(SOURCE MATERIAL):
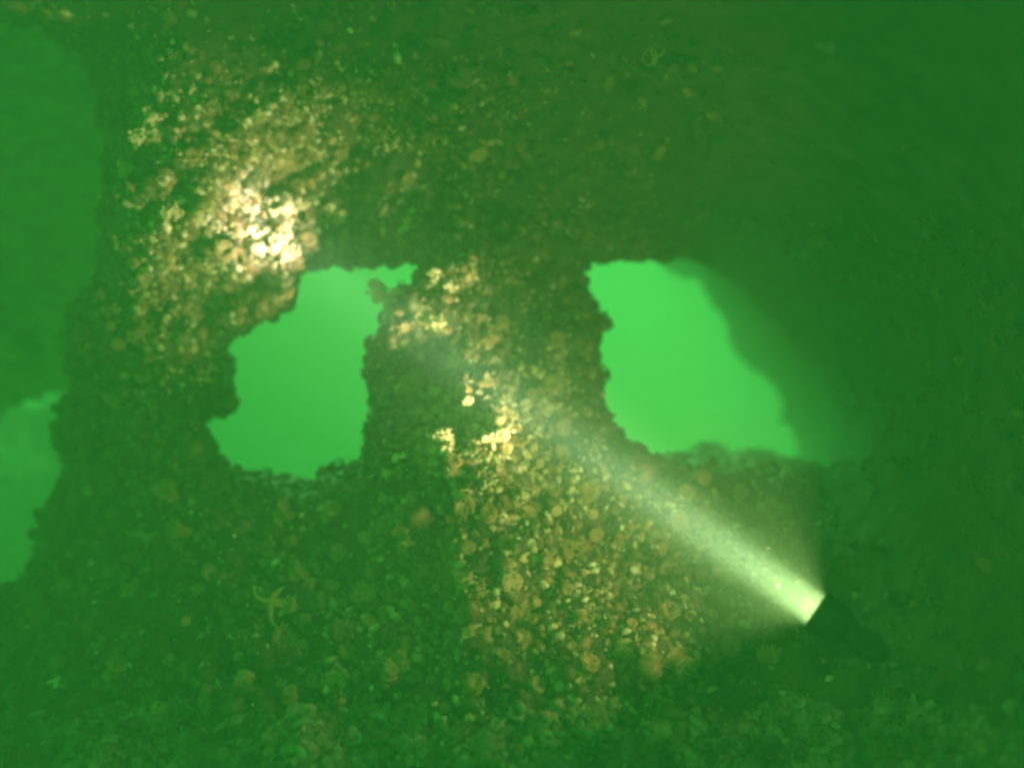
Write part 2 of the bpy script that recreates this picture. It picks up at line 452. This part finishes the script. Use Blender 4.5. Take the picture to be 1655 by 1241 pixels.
# right and top parts are nearly bare plating; the bulkhead is thick with growth
dens = np.where(treg == 0, 1.0, np.where(treg == 1, 0.5, np.where(treg == 2, 0.3, 0.7)))
dens = dens*np.clip(1.1-np.clip((tcx-750)/350, 0, 1)*np.clip((430-tcy)/120, 0, 1), .08, 1)*np.clip(1-np.clip((tcx-1250)/150, 0, 1), .5, 1)
dens = dens*np.clip(0.9+1.6*noise2(tcx, tcy, 70, 77, 3), 0.08, 2)
d_rim = np.where((sq < 45) & (treg != 1), 3.0, 0.9)
pal_b = [(.22, .15, .06), (.28, .17, .07), (.12, .11, .04), (.16, .15, .06), (.34, .20, .09), (.09, .10, .04)]
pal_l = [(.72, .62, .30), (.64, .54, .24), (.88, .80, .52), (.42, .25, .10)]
g = scatter('encrusting_growth', 14000, dens*d_rim*inframe, (0.005, 0.024), pal_b, [0, 1, 0, 1, 4, 2, 3], seed=5)
tag(g, 'brown knobbly growth covering the bulkhead and the rims of the openings', 'marine growth', kind='stuff')
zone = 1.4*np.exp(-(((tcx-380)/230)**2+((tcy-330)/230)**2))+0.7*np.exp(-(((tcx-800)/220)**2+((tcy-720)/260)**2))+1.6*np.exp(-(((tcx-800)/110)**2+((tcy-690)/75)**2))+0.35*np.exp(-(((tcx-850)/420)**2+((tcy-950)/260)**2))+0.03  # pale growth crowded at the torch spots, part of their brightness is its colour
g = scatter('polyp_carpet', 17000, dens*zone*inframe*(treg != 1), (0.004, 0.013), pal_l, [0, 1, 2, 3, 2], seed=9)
tag(g, 'cream and tan polyps gathered on the bulkhead to brighten where the torch light falls', 'polyps', kind='stuff')

g = scatter('daylight_tufts', 2600, (treg == 3)*inframe*np.clip(.2+1.8*noise2(tcx, tcy, 60, 71, 3), .02, 2), (0.006, 0.02), [(.45, .46, .30), (.34, .38, .22), (.5, .42, .25)], [0, 2, 3, 4, 5], seed=19)  # pale colour stands in for patches of daylight on the shaded floor
tag(g, 'pale weed tufts and rubble added on the silted floor in place of daylight', 'weed', kind='stuff')

# ------------------------------------------------------------------ single anemones
def anemone_body():
    n = 12; prof = [(1.0, 0), (.82, .15), (.72, .5), (.8, .8), (.9, .95), (.82, 1.05), (.45, 1.0), (0.02, .9)]
    vs = []; fs = []
    for j, (rr, z) in enumerate(prof):
        for k in range(n):
            a = 2*math.pi*k/n; q = rr*(1+.07*math.sin(3*a+j)+.05*math.cos(5*a)); vs.append((q*math.cos(a), q*math.sin(a), z))
    for i in range(len(prof)-1):
        for k in range(n):
            k2 = (k+1) % n; fs += [(i*n+k, i*n+k2, (i+1)*n+k2, (i+1)*n+k)]
    return mesh_np('anemone', vs, fs)
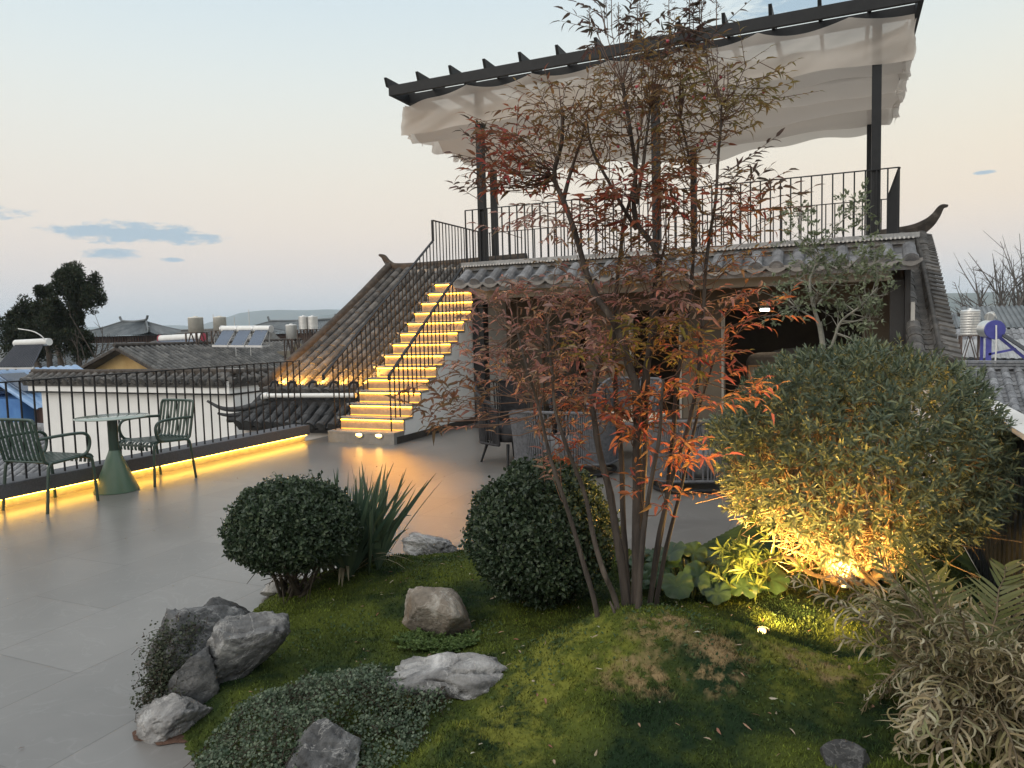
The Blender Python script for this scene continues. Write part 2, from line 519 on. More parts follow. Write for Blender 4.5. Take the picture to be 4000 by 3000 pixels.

(GOAL):
Return exactly what appears from the opening line of the material through the line with "tag(g, 'brown knobbly", apart from the pictures.

(SOLUTION TO THIS TASK):
Write part 2 of the bpy script that recreates this picture. It picks up at line 452. This part finishes the script. Use Blender 4.5. Take the picture to be 1655 by 1241 pixels.
# right and top parts are nearly bare plating; the bulkhead is thick with growth
dens = np.where(treg == 0, 1.0, np.where(treg == 1, 0.5, np.where(treg == 2, 0.3, 0.7)))
dens = dens*np.clip(1.1-np.clip((tcx-750)/350, 0, 1)*np.clip((430-tcy)/120, 0, 1), .08, 1)*np.clip(1-np.clip((tcx-1250)/150, 0, 1), .5, 1)
dens = dens*np.clip(0.9+1.6*noise2(tcx, tcy, 70, 77, 3), 0.08, 2)
d_rim = np.where((sq < 45) & (treg != 1), 3.0, 0.9)
pal_b = [(.22, .15, .06), (.28, .17, .07), (.12, .11, .04), (.16, .15, .06), (.34, .20, .09), (.09, .10, .04)]
pal_l = [(.72, .62, .30), (.64, .54, .24), (.88, .80, .52), (.42, .25, .10)]
g = scatter('encrusting_growth', 14000, dens*d_rim*inframe, (0.005, 0.024), pal_b, [0, 1, 0, 1, 4, 2, 3], seed=5)
tag(g, 'brown knobbly growth covering the bulkhead and the rims of the openings', 'marine growth', kind='stuff')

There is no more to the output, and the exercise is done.